Nick Breckenfield's programme notes analysed the work assiduously, but in easily followable language. The impertinent side drum gives a quick whimper some time before it arrives properly. But then its intrusion begins sooner than one expects. Delicious detail included what must, I think, have been an alto flute; but duly on cue arrives the clarinet, the only instrument bold or foolhardy enough to take on the insistent drummer. It's the purified, more pared-down touches where Nielsen so excels here; the use of a second, off-stage and the clarinet's final pirouetting.

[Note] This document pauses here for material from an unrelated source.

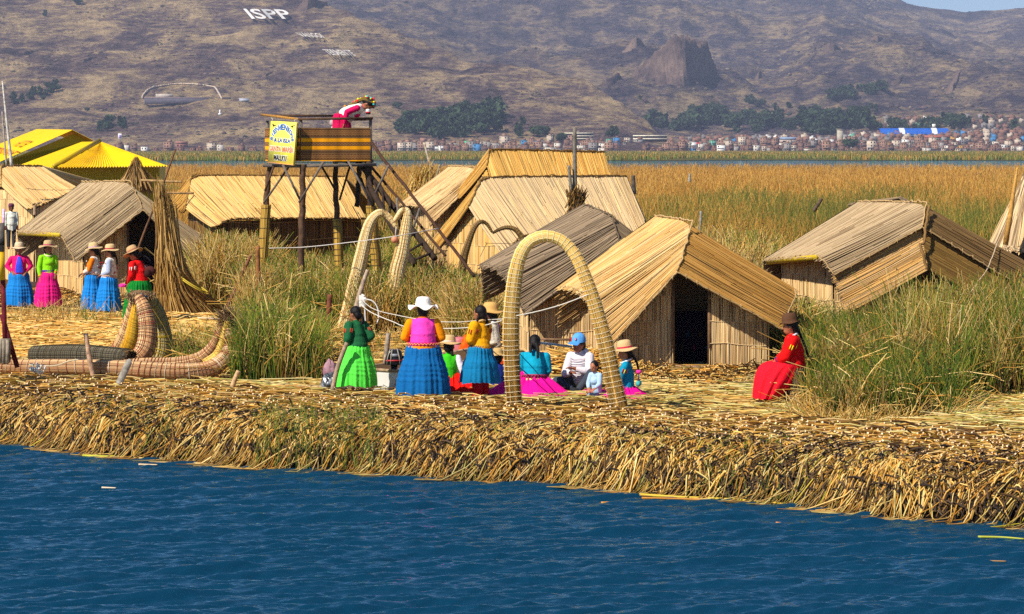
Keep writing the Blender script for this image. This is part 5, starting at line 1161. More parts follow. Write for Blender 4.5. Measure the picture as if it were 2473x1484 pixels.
# ================================================================== ARCHES
def reed_arch(root, nm, path, rad, palette, band=0.065, tie=hexc('#f2e4c4'), tier=.0035, nst=80, hard=None):
    q = catm(path, 90); rr = interp(rad, 90); 
    nb = NB(); nb.tube(q, rr * .95, np.array(palette[0]) * .8, S=18)
    t = np.gradient(q, axis=0); t /= np.linalg.norm(t, axis=1, keepdims=True); a = np.cross(t[0], [0, 1.0, 0]); A = []
    for i in range(90): a = a - t[i] * a.dot(t[i]); a /= np.linalg.norm(a); A.append(a.copy())
    A = np.array(A); B = np.cross(t, A); th = rng.random(nst) * 6.28; wv = rng.normal(0, .04, (nst, 1)) + .03 * np.sin(np.arange(90) * .3)[None]
    ang = th[:, None] + wv * .5; PT = q[None] + (np.cos(ang)[..., None] * A[None] + np.sin(ang)[..., None] * B[None]) * (rr * (1 + .05 * np.abs(np.sin(np.arange(90) * .7))))[None, :, None]
    nb.strands(PT[:, ::3], .0085, np.clip(pal(palette, nst, .12), 0, 1), S=4); o = nb.build(nm, M_reed, root)
    L = np.concatenate([[0], np.cumsum(np.linalg.norm(np.diff(q, axis=0), axis=1))]); nb = NB(); s = band * .4; k = 0
    while s < L[-1] - .02:
        f = np.interp(s, L, np.arange(90)); i = int(f); c = q[i] + (q[min(i + 1, 89)] - q[i]) * (f - i); R_ = rr[i] * 1.02 + .012
        ph = np.linspace(0, 2 * np.pi, 17); tl = rng.normal(0, .06, 2); ring = c + (np.cos(ph)[:, None] * A[i] + np.sin(ph)[:, None] * B[i]) * R_ + t[i] * (np.sin(ph)[:, None] * tl[0] * R_)
        nb.tube(ring, tier, tie, S=4, caps=False); s += band * rng.uniform(.85, 1.15); k += 1
    nb.build('binding', M_rope, o); return o
HB = [hexc('#ecc46c'), hexc('#dcb058'), hexc('#f6d890'), hexc('#cc9c44')]
ar = thing('reed_arch', 'great bound reed arch standing at the edge of the island', 'arch', G(1370, 1003))
reed_arch(ar, 'arch', [P(1246, 1012, 41.9), P(1237, 900, 41.9), P(1234, 790, 41.9), P(1240, 700, 41.9), P(1252, 630, 41.9), P(1275, 588, 41.9), P(1312, 571, 41.9), P(1350, 578, 41.9), P(1382, 606, 41.9), P(1408, 655, 41.9), P(1436, 735, 41.9), P(1462, 830, 41.9), P(1481, 920, 41.9), P(1499, 1008, 41.9)],
          [.112, .116, .120, .11, .095, .085, .078, .078, .082, .09, .10, .112, .122, .134], HB, band=.075, nst=200, tier=.0034)
CR = [hexc('#f0d498'), hexc('#e2c080'), hexc('#f8e4b8'), hexc('#d4ac68')]
ar = thing('heart_arch', 'pale cream heart-shaped reed arch beside the watchtower stairs', 'arch', G(910, 770))
Yh = 61.0
reed_arch(ar, 'left_stem', [P(828, 810, Yh), P(855, 700, Yh), P(874, 617, Yh), P(890, 550, Yh), P(906, 522, Yh), P(924, 515, Yh), P(942, 528, Yh), P(958, 552, Yh)], [.15, .15, .14, .115, .09, .075, .06, .03], CR, band=.075, tie=hexc('#d8b87c'), nst=70)
reed_arch(ar, 'right_stem', [P(938, 810, Yh), P(958, 665, Yh), P(969, 617, Yh), P(979, 561, Yh), P(984, 523, Yh), P(981, 509, Yh), P(970, 510, Yh), P(957, 528, Yh), P(947, 541, Yh)], [.16, .16, .15, .12, .085, .065, .055, .045, .03], CR, band=.075, tie=hexc('#d8b87c'), nst=70)
nb = NB(); nb.tube([P(957, 548, Yh - .1), P(954, 575, Yh - .1)], .01, hexc('#d8c8b0'), S=5); nb.ell(P(953, 579, Yh - .1), (.075, .075, .08), hexc('#d88a68'), n=12)
o = nb.build('clay_pot', M_paint); tag(o, 'small salmon clay pot hanging from the cream heart arch', 'pot')
ar = thing('heart_arch', 'thin brown heart-shaped reed arch in front of the weathered long hut', 'arch', G(1180, 760))
Yh = 63.5; BR = [hexc('#8a6c3c'), hexc('#a08048'), hexc('#6e5530')]
reed_arch(ar, 'left_stem', [P(1112, 700, Yh), P(1120, 626, Yh), P(1134, 579, Yh), P(1147, 548, Yh), P(1161, 536, Yh), P(1176, 542, Yh), P(1189, 562, Yh)], [.09, .08, .06, .048, .042, .036, .025], BR, band=.05, tie=hexc('#6a5030'), nst=36)
reed_arch(ar, 'right_stem', [P(1268, 640, Yh), P(1262, 582, Yh), P(1254, 565, Yh), P(1241, 553, Yh), P(1223, 550, Yh), P(1205, 555, Yh), P(1189, 564, Yh)], [.07, .06, .055, .045, .042, .036, .025], BR, band=.05, tie=hexc('#6a5030'), nst=36)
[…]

Almost for the first time, I listened properly to Nielsen's second movement. Often one is either so exhausted by the drummer's antics in Part One that one has to have a rest – or else can't wait to put the first movement on again. The trumpets came out splendidly here, yelping with a kind of added apoggiatura; the interval of a minor third, which seems to figure prominently in this symphony, appears in the string's long melody. The Copenhagen timpani beat so loud I jumped. But this orchestra knows its fellow countryman's music backwards. Hence so many moments of pacing – even telling silences – really told. What could one compare it to? 20th century Berlioz? There is a mighty first fugue, and then a free-as-air second one, neither of them sounding contrived. The brass has a final flourish and then it's all over.

I should have anticipated the quality of this orchestra, especially with Boder, a real force to be reckoned with, at the helm: equally, the quality of Stefan Parkman's Danish Radio Choir should have reminded me of the greatness that emanates from the Danish capital. I was cheered and uplifted by every note of this concert, as one might be by a Hans Christian Andersen tale: what a treat.